Saturation helps language learners

I’ve always been a fan of listening to foreign languages even if I don’t understand a word, I think it’s fun. So, it seems that I might have not just wasted my time :slight_smile:

It would be interesting to know some details. How much time yields how much progress? Is casual listening as effective as intensive listening? Does the effectiveness of listening vary according to how “different” the new language is than the learned language? And, of course, how valid and reliable are Dr. Sulzberger’s conclusions?

I think it is a matter of what we like to do. I do not enjoy listening to foreign language content that I do not understand. I do not feel that I gain much from doing this. However, for people who enjoy doing it, it may be of benefit, although I doubt that it is as beneficial as listening to content that you partly or mostly understand.

I’ve read that it takes about 1500 hours of listening before you can really distinguish the words of a language in most real-life situations. Unless you spend that 1500 hours listening to meaningful content, I believe that although helpful to developing your listening skills, you are essentially wasting time because you could have been to learning content and developing listening skills at the same time.

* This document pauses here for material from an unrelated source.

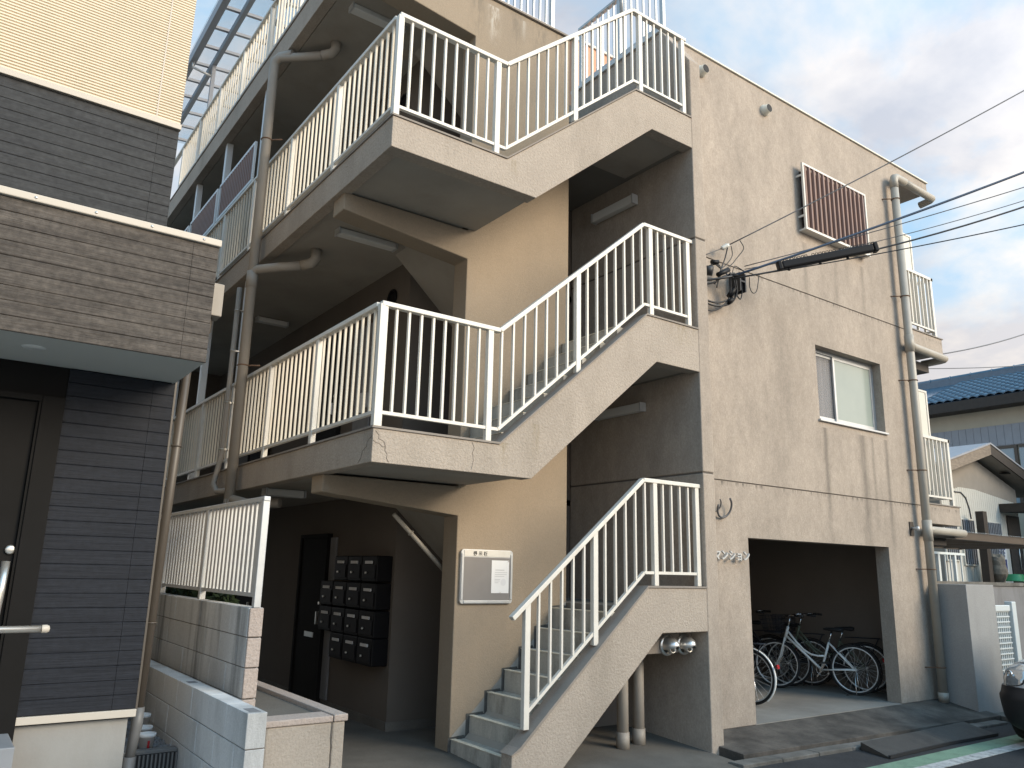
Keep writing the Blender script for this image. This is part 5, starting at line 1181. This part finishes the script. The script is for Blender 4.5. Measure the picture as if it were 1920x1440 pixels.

I don’t know what the 1500 hours refers to but if we can read and study the text of what we are listening to, I would think that much less time is needed in order to distinguish the words.

If I put in an hour a day, most days, then I have only 30 hours or so a month. Usually I can distinguish the words quite quickly, within 3-4 months, or one hundred hours or so. The problem is learning the meaning of the words, in other words acquiring the vocabulary. That takes longer. Still with one year of listening, reading and LingQ one can make considerable progress toward fluency. That has been experience.

Not endorsing and necessarily agreeing with everything Bernd Sebastian Kamps says, but he explains the 1500 hours as:

Have you recently listened to people speaking unfamiliar
languages? If you haven’t, turn on your TV set or go down
onto the streets and spot groups of animated people speaking
foreign languages. Listen attentively. You will soon notice
that humans produce continuous streams of uninterrupted
speech. The overall impression? Phonological porridge,
polenta, bouillie.

A porridge-like sense of unintelligibility prevails even
after years of language classes at school. You are able to
decipher a restaurant menu and order a dish of spaghetti, but
comprehension vanishes as soon as the waiter starts talking.
The same happens with taxi drivers and hotel employees –
again polenta and pea soup. Many of us conclude that we are
inept at learning other languages and never try again.
Speech comprehension is a triple challenge: slicing
speech into words (“Where do single words begin; where do
they end?”), endowing them with meaning by matching them
with thousands of words stored in your word brain, and,
finally, doing all this in real-time without giving it a second

There is only one way to meet the challenge: continuous
exposure to human language. Fortunately, babbling humans
produce 10,000 words and more in a single hour. Even
though, it will take between 1,000 to 2,000 hours of intense
listening to achieve ‘semi-perfect sequencing abilities’.

I had a quick look at the summary of his book. He says a lot of the things that we do at LingQ. The main issue in language learning is words. acquiring lots of words, and mostly, in my view, passively. Understanding what native speakers are saying is the base from which all the rest flows, in my view. Hence LingQ. However, 1,500 hours of listening is not necessary in order to understand quite a bit, but it is necessary if we want to be fluent.